Вторая загадка их завоеваний также достойна внимания. Совершенно не очевидно, что они стали править занятыми ими империями исключительно благодаря военным победам. Маловероятно, что те, кто двигался на юг, и были изобретателями быстрых колесниц (на которых базировалось их военное превосходство) до тех пор, пока они не появились в Малой Азии. Вероятно, они оседали на границах или даже внутри ближневосточных цивилизаций. Например, это верно для касситов (Oates 1979: 83–90). Там они постепенно совершенствовали коневодство и техники верховой езды, а также постепенно приобретали бронзовые орудия для конструирования колесниц. Следовательно, военные колесницы были разработаны в приграничных землях, как мы и предполагали. Подобным образом военные конфликты были чересчур растянутыми. Даже после появления колесниц для систематического завоевания все еще не хватало логистических условий.

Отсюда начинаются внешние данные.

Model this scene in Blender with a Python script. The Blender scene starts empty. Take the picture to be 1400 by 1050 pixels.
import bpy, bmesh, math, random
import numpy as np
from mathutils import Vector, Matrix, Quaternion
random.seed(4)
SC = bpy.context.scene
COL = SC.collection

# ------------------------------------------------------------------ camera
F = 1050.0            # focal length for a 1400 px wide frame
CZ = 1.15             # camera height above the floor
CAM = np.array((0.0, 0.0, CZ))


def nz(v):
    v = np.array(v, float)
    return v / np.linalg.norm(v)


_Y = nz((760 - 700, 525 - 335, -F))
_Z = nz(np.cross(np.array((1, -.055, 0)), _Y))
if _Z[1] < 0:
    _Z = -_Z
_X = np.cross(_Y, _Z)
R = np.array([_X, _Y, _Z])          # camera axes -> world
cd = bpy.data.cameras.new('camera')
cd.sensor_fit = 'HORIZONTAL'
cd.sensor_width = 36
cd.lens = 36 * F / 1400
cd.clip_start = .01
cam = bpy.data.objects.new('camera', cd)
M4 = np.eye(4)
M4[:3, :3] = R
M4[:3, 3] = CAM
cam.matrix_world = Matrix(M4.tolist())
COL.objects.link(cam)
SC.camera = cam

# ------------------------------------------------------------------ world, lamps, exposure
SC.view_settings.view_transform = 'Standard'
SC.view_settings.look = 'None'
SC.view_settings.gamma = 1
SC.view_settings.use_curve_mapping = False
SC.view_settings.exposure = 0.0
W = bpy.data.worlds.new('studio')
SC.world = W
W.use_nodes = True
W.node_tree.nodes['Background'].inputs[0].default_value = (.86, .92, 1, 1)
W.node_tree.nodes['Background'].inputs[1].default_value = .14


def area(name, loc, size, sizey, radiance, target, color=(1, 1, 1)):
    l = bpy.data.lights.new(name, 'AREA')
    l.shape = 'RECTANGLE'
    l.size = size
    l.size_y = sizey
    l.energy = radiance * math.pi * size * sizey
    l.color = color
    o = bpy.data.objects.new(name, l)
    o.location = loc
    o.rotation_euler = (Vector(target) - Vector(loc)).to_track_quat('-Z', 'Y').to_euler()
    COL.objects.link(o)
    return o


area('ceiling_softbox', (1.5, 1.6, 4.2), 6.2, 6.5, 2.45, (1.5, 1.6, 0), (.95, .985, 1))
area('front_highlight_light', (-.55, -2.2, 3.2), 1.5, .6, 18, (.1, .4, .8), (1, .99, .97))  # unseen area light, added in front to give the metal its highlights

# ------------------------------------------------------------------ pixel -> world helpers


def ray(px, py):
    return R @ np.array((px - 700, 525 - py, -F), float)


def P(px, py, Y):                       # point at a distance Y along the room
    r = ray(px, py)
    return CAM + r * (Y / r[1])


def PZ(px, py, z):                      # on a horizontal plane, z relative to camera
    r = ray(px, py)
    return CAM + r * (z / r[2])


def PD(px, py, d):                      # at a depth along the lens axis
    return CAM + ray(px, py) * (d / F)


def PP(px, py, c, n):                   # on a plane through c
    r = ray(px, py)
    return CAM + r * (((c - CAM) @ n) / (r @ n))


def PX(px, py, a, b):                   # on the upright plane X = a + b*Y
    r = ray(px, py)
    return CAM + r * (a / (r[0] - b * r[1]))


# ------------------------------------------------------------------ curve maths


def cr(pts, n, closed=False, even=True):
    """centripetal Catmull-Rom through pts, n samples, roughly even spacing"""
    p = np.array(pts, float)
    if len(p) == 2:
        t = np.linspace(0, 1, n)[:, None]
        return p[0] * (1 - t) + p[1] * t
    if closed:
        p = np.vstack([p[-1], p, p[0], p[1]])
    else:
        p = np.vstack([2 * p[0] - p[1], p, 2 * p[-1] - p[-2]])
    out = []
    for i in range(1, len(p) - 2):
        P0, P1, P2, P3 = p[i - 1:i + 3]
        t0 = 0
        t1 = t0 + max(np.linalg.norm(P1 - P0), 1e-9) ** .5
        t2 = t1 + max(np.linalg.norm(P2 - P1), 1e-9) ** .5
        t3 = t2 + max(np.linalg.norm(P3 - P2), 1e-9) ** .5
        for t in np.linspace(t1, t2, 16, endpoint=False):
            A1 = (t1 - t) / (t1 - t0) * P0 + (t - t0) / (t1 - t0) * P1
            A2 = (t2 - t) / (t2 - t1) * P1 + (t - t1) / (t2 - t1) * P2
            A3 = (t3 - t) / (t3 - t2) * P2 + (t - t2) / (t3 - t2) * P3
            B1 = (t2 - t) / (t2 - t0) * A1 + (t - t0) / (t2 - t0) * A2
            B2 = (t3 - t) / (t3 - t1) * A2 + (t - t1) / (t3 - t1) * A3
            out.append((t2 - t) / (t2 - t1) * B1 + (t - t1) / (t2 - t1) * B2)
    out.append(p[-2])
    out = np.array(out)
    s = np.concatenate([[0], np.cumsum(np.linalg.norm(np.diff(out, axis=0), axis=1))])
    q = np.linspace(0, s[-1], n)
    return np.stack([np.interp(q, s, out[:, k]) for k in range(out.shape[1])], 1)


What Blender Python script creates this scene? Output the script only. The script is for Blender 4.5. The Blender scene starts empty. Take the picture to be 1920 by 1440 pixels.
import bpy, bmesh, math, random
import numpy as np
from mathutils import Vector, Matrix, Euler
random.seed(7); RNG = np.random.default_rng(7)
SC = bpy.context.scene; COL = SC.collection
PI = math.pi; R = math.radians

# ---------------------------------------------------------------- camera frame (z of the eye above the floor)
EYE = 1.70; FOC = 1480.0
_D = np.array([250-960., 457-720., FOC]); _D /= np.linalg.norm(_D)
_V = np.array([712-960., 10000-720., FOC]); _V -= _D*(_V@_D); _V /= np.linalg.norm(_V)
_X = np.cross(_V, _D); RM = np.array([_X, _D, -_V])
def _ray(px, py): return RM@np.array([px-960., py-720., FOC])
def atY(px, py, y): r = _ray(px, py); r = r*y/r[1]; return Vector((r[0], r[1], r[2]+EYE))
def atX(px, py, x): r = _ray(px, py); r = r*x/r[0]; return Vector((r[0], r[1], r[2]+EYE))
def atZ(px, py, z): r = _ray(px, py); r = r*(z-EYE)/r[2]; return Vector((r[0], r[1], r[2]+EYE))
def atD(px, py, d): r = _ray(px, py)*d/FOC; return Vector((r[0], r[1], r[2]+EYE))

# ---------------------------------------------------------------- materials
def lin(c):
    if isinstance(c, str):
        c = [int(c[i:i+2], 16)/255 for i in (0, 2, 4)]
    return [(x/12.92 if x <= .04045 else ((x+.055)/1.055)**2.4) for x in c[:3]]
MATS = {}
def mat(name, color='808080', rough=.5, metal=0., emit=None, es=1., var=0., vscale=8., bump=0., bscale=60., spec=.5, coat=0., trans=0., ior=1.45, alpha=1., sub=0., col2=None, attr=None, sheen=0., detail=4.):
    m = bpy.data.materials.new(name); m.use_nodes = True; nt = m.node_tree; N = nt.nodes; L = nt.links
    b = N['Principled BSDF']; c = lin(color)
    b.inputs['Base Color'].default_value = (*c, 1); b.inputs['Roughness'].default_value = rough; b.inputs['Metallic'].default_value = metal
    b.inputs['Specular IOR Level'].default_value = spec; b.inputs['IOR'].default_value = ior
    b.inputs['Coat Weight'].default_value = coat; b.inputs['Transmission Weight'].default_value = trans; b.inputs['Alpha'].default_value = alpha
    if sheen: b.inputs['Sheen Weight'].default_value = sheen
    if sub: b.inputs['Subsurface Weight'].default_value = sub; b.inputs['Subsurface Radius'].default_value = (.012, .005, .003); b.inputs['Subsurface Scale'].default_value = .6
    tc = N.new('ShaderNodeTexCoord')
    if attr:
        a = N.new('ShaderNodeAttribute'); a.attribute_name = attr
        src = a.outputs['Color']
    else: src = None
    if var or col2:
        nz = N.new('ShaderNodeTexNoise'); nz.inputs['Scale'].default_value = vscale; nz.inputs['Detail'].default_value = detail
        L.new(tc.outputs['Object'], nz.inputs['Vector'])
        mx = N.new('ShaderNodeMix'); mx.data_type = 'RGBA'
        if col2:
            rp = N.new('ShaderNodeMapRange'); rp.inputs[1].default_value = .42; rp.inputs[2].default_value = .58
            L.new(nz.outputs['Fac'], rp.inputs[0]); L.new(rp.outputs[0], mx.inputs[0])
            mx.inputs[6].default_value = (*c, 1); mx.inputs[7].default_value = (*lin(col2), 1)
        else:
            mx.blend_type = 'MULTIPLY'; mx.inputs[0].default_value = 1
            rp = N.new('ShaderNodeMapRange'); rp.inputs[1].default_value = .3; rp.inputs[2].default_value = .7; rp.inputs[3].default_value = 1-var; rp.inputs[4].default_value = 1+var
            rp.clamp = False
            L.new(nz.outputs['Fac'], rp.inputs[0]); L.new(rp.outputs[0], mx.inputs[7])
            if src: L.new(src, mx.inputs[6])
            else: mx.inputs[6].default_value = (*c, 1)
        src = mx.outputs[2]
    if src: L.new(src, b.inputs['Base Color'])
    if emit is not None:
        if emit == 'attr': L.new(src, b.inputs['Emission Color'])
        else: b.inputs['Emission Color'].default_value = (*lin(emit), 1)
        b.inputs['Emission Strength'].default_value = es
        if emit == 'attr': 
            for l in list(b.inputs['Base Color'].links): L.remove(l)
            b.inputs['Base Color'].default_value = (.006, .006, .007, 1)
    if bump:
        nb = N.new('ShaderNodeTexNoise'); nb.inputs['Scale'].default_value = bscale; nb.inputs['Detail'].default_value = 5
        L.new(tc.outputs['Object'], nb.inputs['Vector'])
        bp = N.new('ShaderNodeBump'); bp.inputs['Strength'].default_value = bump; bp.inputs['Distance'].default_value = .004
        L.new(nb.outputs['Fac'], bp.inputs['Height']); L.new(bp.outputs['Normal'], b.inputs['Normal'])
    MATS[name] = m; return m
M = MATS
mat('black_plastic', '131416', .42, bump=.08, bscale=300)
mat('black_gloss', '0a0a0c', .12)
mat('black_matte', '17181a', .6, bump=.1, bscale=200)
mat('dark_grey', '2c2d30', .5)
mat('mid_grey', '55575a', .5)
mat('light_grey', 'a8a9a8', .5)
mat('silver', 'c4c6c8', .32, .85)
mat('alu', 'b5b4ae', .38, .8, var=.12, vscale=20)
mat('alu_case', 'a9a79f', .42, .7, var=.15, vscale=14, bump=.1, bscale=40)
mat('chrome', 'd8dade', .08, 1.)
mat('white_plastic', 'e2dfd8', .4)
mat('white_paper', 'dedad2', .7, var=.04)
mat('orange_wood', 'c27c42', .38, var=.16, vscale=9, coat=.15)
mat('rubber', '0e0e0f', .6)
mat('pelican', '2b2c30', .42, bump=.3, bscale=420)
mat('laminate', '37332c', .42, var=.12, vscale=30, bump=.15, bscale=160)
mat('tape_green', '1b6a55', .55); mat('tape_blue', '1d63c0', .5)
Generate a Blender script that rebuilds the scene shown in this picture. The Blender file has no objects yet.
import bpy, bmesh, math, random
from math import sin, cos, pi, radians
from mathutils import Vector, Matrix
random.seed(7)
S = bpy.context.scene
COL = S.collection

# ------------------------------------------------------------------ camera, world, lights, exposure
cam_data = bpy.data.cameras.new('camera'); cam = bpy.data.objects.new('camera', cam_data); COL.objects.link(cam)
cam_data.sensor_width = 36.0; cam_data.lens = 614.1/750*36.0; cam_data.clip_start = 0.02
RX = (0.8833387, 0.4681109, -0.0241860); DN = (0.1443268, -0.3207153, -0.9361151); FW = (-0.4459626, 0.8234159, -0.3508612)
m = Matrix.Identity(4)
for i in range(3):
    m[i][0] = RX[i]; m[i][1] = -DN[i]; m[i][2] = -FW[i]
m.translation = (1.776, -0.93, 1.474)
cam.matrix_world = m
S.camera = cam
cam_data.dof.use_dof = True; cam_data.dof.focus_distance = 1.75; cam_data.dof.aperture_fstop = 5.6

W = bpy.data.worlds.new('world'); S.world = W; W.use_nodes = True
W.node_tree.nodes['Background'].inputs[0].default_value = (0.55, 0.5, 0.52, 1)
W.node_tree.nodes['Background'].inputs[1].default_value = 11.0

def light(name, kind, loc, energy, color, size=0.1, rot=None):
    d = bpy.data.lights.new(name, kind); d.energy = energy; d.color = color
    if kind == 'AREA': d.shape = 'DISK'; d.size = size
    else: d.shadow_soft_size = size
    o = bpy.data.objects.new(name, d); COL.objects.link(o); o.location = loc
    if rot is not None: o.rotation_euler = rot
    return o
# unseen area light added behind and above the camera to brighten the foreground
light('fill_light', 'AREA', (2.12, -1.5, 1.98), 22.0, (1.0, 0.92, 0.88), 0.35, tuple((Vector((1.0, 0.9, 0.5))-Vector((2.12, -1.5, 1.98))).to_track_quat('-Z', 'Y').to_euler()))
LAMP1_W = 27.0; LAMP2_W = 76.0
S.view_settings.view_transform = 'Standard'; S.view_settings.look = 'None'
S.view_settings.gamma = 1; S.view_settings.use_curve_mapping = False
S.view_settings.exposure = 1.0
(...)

Военным преимуществом колесниц была превосходящая мобильность, особенно в концентрации и рассредоточении сил. Логистические преимущества были сезонными и зависели от конкретных обстоятельств: при наличии хороших пастбищ воины, управлявшие колесницами, могли жить с земли и преодолевать гораздо большие расстояния на собственных запасах, чем пехота. Но организационные ритмы военных кампаний с использованием колесниц оставались весьма сложными: небольшие отряды, которые должны были быть рассредоточены, были растянуты по всем вражеским пастбищам, а затем они должны были быстро сконцентрироваться, чтобы атаковать позиции врага. Решение этой задачи было по силам не варварам, а военным вождям пограничий, совершенствовавших свою социальную организацию в течение долгого периода времени.